Die 23-Jährige, die gegen 11 Uhr aus ihrem schwarzen Mercedes steigt, findet den Blitzmarathon auch gut. Sie habe ihn nur bei der Einfahrt auf die Saarlandstraße vergessen. „Heute morgen habe ich noch davon gelesen“, sagt sie wie zur Entschuldigung. „Mein Tacho hat Tempo 64 gezeigt, also sind es 61, abzüglich der Toleranz“, rechnet sie laut, während ein Polizeischüler ihren Fahrzeug- und Führerschein abgleicht. Doch sie hat Glück, auch wenn es am Ordnungsgeld nichts ändert, der Radarwagen hat nur 59 km/h gemessen.

Fallak und Witt sind sich einig: Einen zweiten Blitzmarathon sollte es geben, wenn er denn wieder bundesweit veranstaltet werde. Die Aktion dürfe keine einmalige blieben, sagt Witt. Allerdings verweisen die beiden Beamten auch auf den hohen Personalaufwand. „Wir haben allein 300 Kollegen aus der Bereitschaftspolizei im Einsatz, da müssen andere Einsätze zurücktreten“, heißt es in der hohen Runde.

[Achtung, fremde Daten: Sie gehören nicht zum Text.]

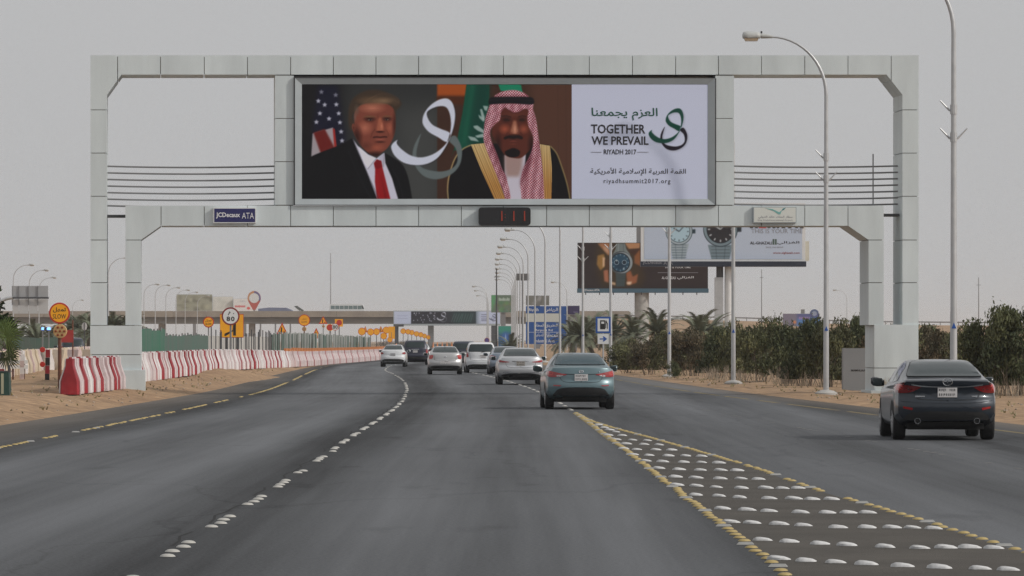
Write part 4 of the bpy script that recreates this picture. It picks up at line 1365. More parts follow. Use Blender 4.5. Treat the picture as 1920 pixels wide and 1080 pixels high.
teal, c = sedan('grey teal sedan with red wraparound tail lights, nearest car on the main lanes', pix_loc(1090, 119.4), R(2.3), s2, tl,
  [('tail_light', smooth_poly([(.36,.895),(.50,.925),(.70,.97),(.80,.99),(.855,.965),(.865,.90),(.82,.845),(.70,.83),(.56,.85)]), M_red),
   ('lamp_lens', smooth_poly([(.46,.875),(.56,.885),(.63,.875),(.60,.845),(.54,.845)]), M_clear),
   ('tail_lamp', smooth_poly([(.70,.95),(.80,.965),(.83,.90),(.73,.88)]), M_redhi)],
  .815, insert=smooth_poly([(-.56,.53),(-.66,.44),(-.70,.355),(-.40,.36),(0,.36),(.40,.36),(.70,.355),(.66,.44),(.56,.53),(.3,.565),(-.3,.565)], 3),
  refl=[(.50,.615),(.70,.63),(.70,.60),(.54,.592)], extras=ex_teal, glass=mat('blue_tinted_glass', (.026,.056,.070), .06, spec=.42), plate_w=.335)

# --- silver saloon behind which a bluish car hides
sv = paint('silver_paint', (.55,.56,.58), .5, .30)
def ex_silver(c, rt):
    line_patch(c, rt, 'shut_line', smooth_path([(-.60,.90),(-.56,.76),(-.45,.70),(0,.69),(.45,.70),(.56,.76),(.60,.90)], 4), .010, M_gap, .004)
    line_patch(c, rt, 'chrome_strip', smooth_path([(-.34,.935),(0,.93),(.34,.935)], 4), .022, M_chrome, .012)
    line_patch(c, rt, 'bumper_crease', smooth_path([(-.72,.50),(-.4,.475),(0,.47),(.4,.475),(.72,.50)], 4), .028, M_chrome, .008)
    MB().box(-.46, .46, .16, .5, .25, .38).build('silencer', M_under, rt)
s3 = scaled(SEDAN, 4.82, 1.835, 1.47)
sedan('silver saloon with slim red tail lights just ahead of the grey teal sedan', pix_loc(976.5, 186.5), head(190, .0), s3, sv,
  [('tail_light', smooth_poly([(.44,.90),(.60,.925),(.78,.965),(.87,.99),(.89,.94),(.83,.885),(.66,.872),(.52,.878)]), M_red)],
  .845, insert=smooth_poly([(-.60,.44),(-.74,.36),(0,.37),(.74,.36),(.60,.44),(0,.455)], 3), extras=ex_silver, platem=mat('plate_beige', (.34,.31,.28), .5))
# --- bluish silver car mostly hidden behind it
bs = paint('pale_blue_paint', (.26,.31,.38), .45, .30)
sedan('pale blue car half hidden behind the silver saloon', pix_loc(950, 243), head(245), scaled(SEDAN, 4.6, 1.78, 1.46), bs,
  [('tail_light', smooth_poly([(.55,.90),(.70,.98),(.86,.97),(.86,.86),(.70,.85)]), M_red)], .845, insert=smooth_poly([(-.60,.44),(-.74,.36),(0,.37),(.74,.36),(.60,.44),(0,.455)], 3))
# --- silver compact saloon with tall square lamps
sv2 = paint('warm_silver_paint', (.48,.48,.485), .45, .32)
def ex_cmp(c, rt):
    line_patch(c, rt, 'shut_line', smooth_path([(-.58,.98),(-.55,.80),(-.50,.735),(0,.725),(.50,.735),(.55,.80),(.58,.98)], 4), .012, M_gap, .004)
    MB().tube([(0,1.55,1.42),(0,1.25,1.62)], [.012,.006], 6).build('aerial', M_blackplastic, rt)
    e = MB(); y = c.rear_y(0, .93) - .012; e.lathe([(.045,0),(.03,-.012)], (0,y,.93), 'y', 12); e.build('emblem', M_chrome, rt)
s4 = scaled(SEDAN, 4.5, 1.78, 1.47)
sedan('silver saloon with squarish red corner lamps and low white plate, in the middle lane', pix_loc(835, 243), head(245, R(-.6)), s4, sv2,
  [('tail_light', smooth_poly([(.62,.985),(.74,1.0),(.83,.985),(.84,.85),(.80,.80),(.70,.80),(.64,.88)], 3), M_redhi)],
  .63, insert=smooth_poly([(-.62,.46),(-.74,.36),(0,.35),(.74,.36),(.62,.46),(0,.475)], 3), extras=ex_cmp, plate_w=.50)
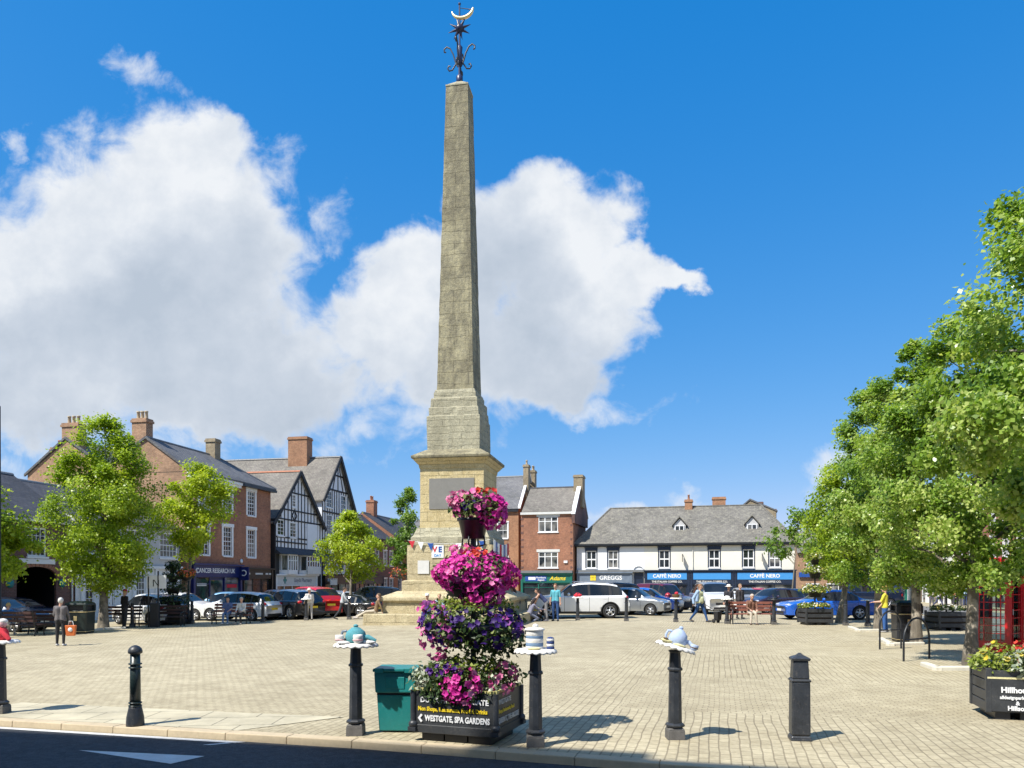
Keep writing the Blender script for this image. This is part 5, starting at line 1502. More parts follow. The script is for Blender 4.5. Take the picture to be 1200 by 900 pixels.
# ================================================================ bollards
def bollard_oct(label, loc, hgt=1.08, group='cast iron bollards', rot=0.0, topw=0.075):
    t = thing('bollard', label, 'bollard', loc, rot, group)
    ph = PI/8
    MB().frus(0, 0, -0.05, 0.115, 0.105, 0.105, 0.1, 0.1).frus(0, 0, 0.115, 0.14, 0.1, 0.1, 0.085, 0.085).build('base', M['dust_iron'], t, bevel=0.008)
    MB().lathe([(0.09, 0.14), (0.118, 0.155), (0.118, 0.175), (0.09, 0.195)], 8, phase=ph, sm=False).build('foot_ring', M['grey_iron'], t, bevel=0.004)
    MB().lathe([(0.084, 0.19), (0.074, hgt-0.24)], 8, phase=ph, sm=False).build('shaft', M['grey_iron'], t, bevel=0.004)
    MB().lathe([(0.074, hgt-0.25), (0.092, hgt-0.24), (0.092, hgt-0.22), (0.074, hgt-0.205)], 8, phase=ph, sm=False).build('collar', M['grey_iron'], t, bevel=0.004)
    MB().lathe([(0.074, hgt-0.21), (0.066, hgt-0.03), (0.08, hgt-0.02), (0.08, hgt)], 8, phase=ph, sm=False).build('head', M['black'], t, bevel=0.004)
    return t
s = spot(417, 860.5); BA = s; hA = 1.085
bollard_oct('octagonal black bollard carrying the knitted teal teapot, left of the green bin', s, hA)
s = spot(627.5, 874); BB = s
bollard_oct('octagonal black bollard carrying the striped knitted jar, right of the flower tower', s, 1.07)
s = spot(791, 865.5); BC = s
bollard_oct('octagonal black bollard carrying the pale blue knitted teapot', s, 1.065)
s = spot(0.5, 836); BD = s
bollard_oct('octagonal black bollard at the left picture edge under a red knitted figure', s, 1.05)
s = spot(158.5, 850.5)
t = thing('bollard', 'round dark bollard with a domed cap and flared foot, by the flagstone path', 'bollard', s, 0, 'cast iron bollards')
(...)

Immer die gleichen Ausreden

Die Ausreden der Zuschnellfahrer seien am Donnerstag immer die gleichen gewesen, sagt Sandra Levgrün, Sprecherin in der Pressestelle der Polizei am Nachmittag: „Eigentlich weiß ich es ja; ich habe geträumt; ich war abgelenkt.“ Immerhin sei das Thema in den Medien mehr als präsent gewesen. Bei der 28-jährigen Studentin Nerjes Abu Seris muss die Mutter aus Casablanca, die sie soeben vom Flughafen abholte und mit der sie im Gespräch vertieft war, als Erklärung herhalten.

Polizeimeisteranwärter Sahling lässt ihr die Wahl: Wenn sie die Geschwindigkeitsüberschreitung noch vor Ort zugebe, dann bekomme sie den Überweisungsbogen gleich mit, belehrt er sie. Andernfalls werde ihr ein Anhörungsbogen zugeschickt. Frau Abu Seris hat keine Lust auf Bürokratie: „Ich gebe es zu“, sagt sie und muss lachen. Sahling holt den Bogen. Für ihn und seine Kollegen ist gegen 14 Uhr Schluss, der Kontrollposten wird abgebaut. Ein richtiger Raser war nicht dabei. Tempo 67 fuhr der Schnellste an diesem Vormittag an der Saarlandstraße. An anderen Tagen wohl nur ein Durchschnittswert.